▶
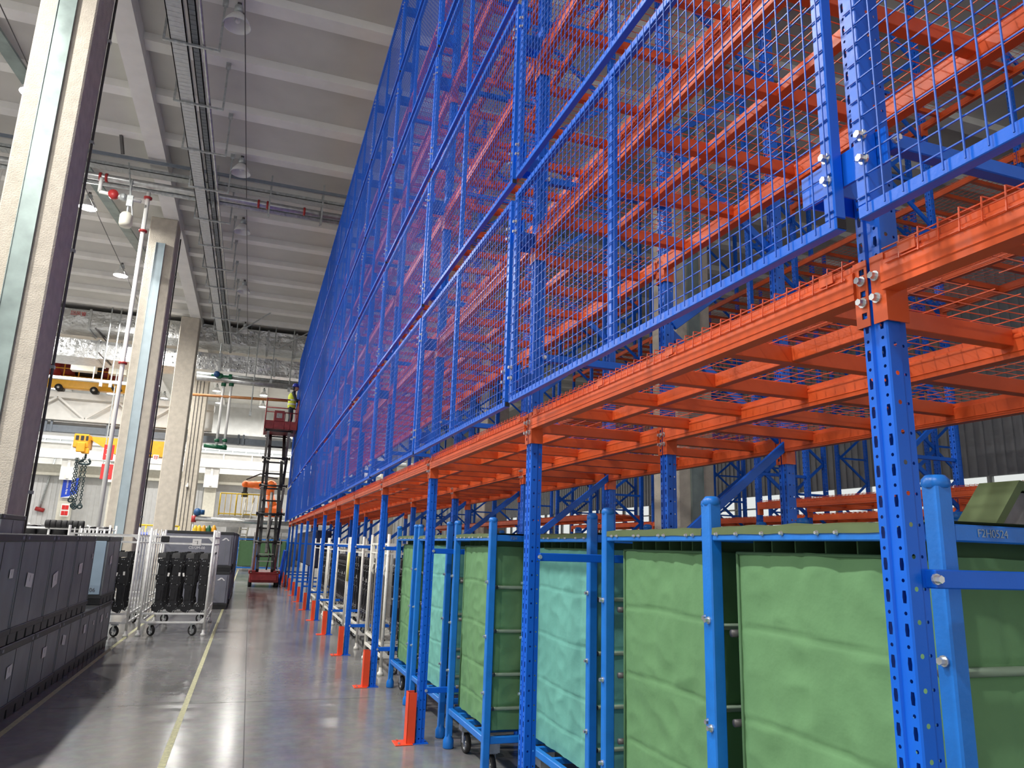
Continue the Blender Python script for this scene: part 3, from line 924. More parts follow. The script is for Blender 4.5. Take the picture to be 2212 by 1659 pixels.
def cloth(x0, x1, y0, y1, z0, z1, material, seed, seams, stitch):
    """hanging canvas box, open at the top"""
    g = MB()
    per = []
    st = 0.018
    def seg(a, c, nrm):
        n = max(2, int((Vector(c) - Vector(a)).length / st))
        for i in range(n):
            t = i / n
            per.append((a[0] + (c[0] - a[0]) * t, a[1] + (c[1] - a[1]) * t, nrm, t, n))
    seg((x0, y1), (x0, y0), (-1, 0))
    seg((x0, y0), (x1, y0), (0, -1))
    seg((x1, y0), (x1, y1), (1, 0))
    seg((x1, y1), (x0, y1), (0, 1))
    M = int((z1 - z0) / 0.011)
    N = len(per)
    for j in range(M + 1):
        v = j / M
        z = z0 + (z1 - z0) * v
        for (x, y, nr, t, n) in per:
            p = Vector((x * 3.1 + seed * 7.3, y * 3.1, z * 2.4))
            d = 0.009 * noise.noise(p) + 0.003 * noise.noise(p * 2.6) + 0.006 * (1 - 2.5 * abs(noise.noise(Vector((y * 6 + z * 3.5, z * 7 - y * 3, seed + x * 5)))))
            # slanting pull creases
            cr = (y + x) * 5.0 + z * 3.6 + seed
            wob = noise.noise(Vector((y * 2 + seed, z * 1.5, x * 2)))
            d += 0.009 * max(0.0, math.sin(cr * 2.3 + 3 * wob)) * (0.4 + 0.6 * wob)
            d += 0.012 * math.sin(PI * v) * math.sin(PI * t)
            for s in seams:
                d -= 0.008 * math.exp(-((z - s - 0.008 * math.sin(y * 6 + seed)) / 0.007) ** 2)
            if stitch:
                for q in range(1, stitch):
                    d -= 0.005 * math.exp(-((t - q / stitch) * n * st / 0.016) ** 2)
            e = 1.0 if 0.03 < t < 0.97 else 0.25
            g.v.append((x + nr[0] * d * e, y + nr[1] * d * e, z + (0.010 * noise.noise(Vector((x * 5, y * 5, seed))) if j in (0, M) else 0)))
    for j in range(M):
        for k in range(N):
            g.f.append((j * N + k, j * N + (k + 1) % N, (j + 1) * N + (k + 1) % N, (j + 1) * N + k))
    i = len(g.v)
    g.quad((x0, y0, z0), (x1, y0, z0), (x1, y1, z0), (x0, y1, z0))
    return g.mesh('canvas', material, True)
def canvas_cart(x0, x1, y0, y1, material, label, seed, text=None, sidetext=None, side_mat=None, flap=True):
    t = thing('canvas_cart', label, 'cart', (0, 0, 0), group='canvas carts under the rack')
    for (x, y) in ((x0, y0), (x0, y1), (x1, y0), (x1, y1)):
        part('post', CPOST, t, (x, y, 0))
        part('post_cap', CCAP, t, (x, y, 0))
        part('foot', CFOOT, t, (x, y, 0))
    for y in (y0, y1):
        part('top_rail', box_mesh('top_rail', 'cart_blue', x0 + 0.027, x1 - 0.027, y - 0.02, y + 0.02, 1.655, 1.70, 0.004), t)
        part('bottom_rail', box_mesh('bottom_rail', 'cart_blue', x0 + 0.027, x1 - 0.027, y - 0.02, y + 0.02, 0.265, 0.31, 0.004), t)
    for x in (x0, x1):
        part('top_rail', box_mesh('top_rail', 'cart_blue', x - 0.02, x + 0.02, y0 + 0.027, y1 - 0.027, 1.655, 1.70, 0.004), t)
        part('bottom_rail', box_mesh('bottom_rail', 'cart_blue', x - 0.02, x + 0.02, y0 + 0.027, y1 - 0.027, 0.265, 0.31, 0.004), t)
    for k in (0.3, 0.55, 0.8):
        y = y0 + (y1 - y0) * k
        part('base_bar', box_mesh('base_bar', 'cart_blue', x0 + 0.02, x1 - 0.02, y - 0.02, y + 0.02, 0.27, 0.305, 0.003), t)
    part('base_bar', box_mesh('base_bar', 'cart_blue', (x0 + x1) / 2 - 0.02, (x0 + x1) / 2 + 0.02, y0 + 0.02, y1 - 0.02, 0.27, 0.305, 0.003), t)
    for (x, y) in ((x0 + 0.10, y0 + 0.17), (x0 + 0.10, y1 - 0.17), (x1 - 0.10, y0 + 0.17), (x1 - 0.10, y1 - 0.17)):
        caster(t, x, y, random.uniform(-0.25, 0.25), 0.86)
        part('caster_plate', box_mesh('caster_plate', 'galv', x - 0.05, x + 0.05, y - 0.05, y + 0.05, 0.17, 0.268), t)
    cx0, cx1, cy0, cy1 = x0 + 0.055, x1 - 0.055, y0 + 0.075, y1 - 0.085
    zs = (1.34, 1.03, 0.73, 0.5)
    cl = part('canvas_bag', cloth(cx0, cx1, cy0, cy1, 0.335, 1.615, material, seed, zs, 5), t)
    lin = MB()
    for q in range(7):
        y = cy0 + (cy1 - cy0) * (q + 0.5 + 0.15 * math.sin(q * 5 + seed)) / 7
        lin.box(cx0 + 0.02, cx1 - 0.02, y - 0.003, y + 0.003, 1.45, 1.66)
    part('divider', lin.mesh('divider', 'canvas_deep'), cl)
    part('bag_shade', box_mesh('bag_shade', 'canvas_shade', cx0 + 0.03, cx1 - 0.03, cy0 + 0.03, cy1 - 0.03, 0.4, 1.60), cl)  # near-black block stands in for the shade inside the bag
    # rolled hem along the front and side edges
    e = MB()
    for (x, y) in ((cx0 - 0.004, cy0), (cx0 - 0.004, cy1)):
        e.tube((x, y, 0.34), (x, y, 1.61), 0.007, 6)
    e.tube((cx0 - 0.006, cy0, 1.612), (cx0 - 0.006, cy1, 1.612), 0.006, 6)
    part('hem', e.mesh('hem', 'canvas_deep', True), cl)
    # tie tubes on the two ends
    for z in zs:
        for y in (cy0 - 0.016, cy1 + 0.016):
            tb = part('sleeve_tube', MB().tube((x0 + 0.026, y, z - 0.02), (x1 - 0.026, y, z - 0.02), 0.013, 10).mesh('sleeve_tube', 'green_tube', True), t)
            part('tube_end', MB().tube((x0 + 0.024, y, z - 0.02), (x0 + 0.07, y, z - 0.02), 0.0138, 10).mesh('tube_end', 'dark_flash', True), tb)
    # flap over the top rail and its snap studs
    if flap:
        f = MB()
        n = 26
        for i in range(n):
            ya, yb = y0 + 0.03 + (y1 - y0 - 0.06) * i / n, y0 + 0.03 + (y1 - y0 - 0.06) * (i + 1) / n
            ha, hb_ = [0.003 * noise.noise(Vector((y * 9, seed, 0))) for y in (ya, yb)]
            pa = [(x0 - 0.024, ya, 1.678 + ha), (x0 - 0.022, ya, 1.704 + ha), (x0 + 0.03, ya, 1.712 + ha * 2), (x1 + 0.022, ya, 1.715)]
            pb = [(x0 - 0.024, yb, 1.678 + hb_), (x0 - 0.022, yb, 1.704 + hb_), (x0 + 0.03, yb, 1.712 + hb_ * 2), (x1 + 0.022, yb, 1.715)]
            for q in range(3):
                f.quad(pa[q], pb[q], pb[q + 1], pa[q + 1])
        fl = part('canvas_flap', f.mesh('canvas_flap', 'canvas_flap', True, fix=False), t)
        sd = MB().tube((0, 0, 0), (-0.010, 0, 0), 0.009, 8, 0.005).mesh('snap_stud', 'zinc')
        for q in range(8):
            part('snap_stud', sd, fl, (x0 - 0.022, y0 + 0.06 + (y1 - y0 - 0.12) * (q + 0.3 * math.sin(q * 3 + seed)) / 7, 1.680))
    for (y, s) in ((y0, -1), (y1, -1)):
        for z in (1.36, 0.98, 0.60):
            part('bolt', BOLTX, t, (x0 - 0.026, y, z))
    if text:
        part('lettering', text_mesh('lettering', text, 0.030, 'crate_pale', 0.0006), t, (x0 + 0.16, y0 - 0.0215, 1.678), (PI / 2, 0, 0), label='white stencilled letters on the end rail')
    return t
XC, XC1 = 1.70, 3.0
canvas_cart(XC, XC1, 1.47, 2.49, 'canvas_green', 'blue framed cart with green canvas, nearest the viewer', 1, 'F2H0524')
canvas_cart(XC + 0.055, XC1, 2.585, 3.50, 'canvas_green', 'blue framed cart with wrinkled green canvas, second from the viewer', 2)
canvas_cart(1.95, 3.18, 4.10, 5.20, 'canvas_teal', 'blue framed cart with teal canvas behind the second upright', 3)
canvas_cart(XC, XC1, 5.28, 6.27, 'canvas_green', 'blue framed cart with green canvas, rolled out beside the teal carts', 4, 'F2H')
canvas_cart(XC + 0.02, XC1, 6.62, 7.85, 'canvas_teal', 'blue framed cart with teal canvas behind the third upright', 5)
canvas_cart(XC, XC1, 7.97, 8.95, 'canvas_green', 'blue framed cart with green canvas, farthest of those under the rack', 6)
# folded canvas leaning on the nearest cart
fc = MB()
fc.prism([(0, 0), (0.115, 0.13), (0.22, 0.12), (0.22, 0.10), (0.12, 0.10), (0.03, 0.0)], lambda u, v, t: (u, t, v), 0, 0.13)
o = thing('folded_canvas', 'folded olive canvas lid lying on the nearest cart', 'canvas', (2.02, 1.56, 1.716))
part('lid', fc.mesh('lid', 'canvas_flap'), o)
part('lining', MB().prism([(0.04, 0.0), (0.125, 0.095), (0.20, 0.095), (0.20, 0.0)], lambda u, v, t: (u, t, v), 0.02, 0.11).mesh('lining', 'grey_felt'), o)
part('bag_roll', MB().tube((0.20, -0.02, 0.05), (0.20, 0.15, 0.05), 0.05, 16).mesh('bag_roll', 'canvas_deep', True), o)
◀
▶ BRIEF
Return all the lines that contain the string "from".

▶ EXERCISE SOLUTION
Continue the Blender Python script for this scene: part 3, from line 924. More parts follow. The script is for Blender 4.5. Take the picture to be 2212 by 1659 pixels.
canvas_cart(XC + 0.055, XC1, 2.585, 3.50, 'canvas_green', 'blue framed cart with wrinkled green canvas, second from the viewer', 2)